Luke Barrowcliffe is an early career Aboriginal cinematographer based on Queensland’s Sunshine Coast. He has managed a multimedia service for the last 11 years, focused on corporate video, photography and traditional knowledge recording, producing broadcast content in the last five years. As an early career filmmaker Luke was engaged for National Indigenous Television’s (NITV) initiative Our Stories producing 165 minutes of commissioned content in 11 short documentaries over three series seasons. Our Stories gained Luke broadcast credit as producer, director, camera, editor, sound and audio post production. Luke completed the Mischief Sisters Life’s a Pitch workshop and in a competitive process the pitch he developed was selected to present to broadcasters at the 2018 Australian International Documentary Conference. Presently fulfilling an SQ attachment with the camera department on Dora The Explorer feature film, Luke is using the most advanced equipment currently available and being mentored by highly-skilled leading industry professionals. These professional development opportunities have increased Luke’s capability and competency as a cinematographer and inspired his continued idea development into pitch ready concepts for potential commission with national and international broadcasters.

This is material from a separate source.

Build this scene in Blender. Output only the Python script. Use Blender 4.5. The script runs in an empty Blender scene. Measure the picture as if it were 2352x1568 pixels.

Jill Robinson is an Aboriginal woman from the Bundjalung nation of Northern New South Wales and an early career filmmaker currently residing in Brisbane, Queensland. Jill directed an award-winning documentary titled, Don’t Call Me Beautiful created from an Aboriginal standpoint, and which has been screened internationally and nationally. This includes screening at the Liverpool Film Festival (UK), Hamptons International Film Festival, the Heart of Gold International Film Festival and which has won Best Youth Film at St Kilda Film Festival and Best Documentary at Canberra Short Film Festival. Jill also directed Harry ‘the Bullet’ Williams and co-directed My Life in Black which has been screened on NITV’s Our Stories Our Way. Jill’s interest for filmmaking began with photography allowing her to capture still moments through images before progressing into moving pictures which has embedded her a passion for the mise en scene of cinematography for storytelling. Jill’s experience in short films also includes associate producer, camera assistant and first assistant director. She currently is working at Gilimbaa design agency as the videographer undertaking selected projects at remote and rural Indigenous communities.